With an automatic lamp timer, you lose the ability to (easily) control the lamp manually. Also, what about all of the lights that aren't lamps?

If all you've got are lamps and you're willing to be a slave to the timer, then by all means just use the timer. But once it gets just a little bit more complicated, the timer isn't so great.

I've got an "evening" scene that turns on 10 or so different lights. I will trigger it manually when I'm home and feel it's time, or if my system is in vacation mode it will trigger based on the sunset time. I don't have to worry about accidentally having left a switch off or anything like that. You cannot even begin the replicate this with an automatic lamp timer.


I went from those to a basic HomeAssistant setup, and really enjoy the fact that my light timers can be "30 minutes before sunset" instead of a fixed time that needs to be adjusted throughout the year.

On the other hand, the fact that everything stops working if wifi goes down is a real bummer. I can't for the life of me understand why these "smart" plugs don't just use powerline ethernet. I guess I should just be thankful that their API could be reverse engineered.


You should be using Z-wave instead of Wi-Fi for anything that you can, but in reality how often does your actual Wi-Fi network go down? HA runs locally, so it's not like you need Internet access. Unless your smart plugs are actually controlled over the Internet, in which case you should throw them away immediately and buy something better.

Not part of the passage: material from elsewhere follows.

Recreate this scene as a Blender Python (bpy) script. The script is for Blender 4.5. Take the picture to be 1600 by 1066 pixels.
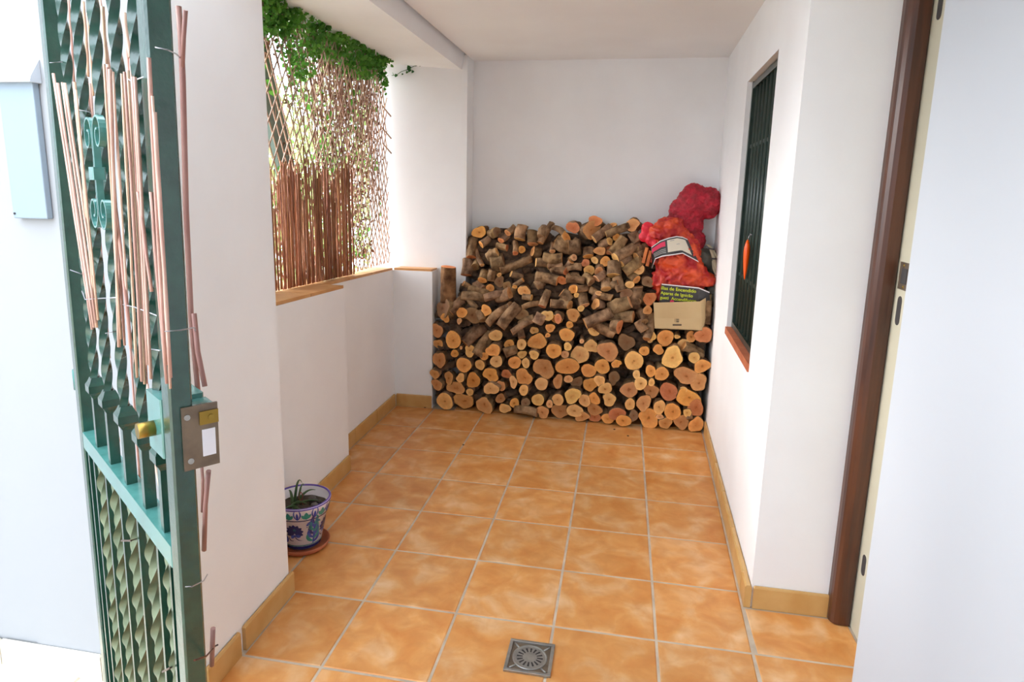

Not sure why another wireless protocol would be any better -- isn't powerline ethernet the obviously best choice for something that has to be plugged in to work, anyway?


powerline is sadly terrible when it comes to radio interference (which isn't surprising: it just dumps HF on power cables, and power cables go in long-ish straight lines - you got nice antennas). Regulation against that is just barely enforced.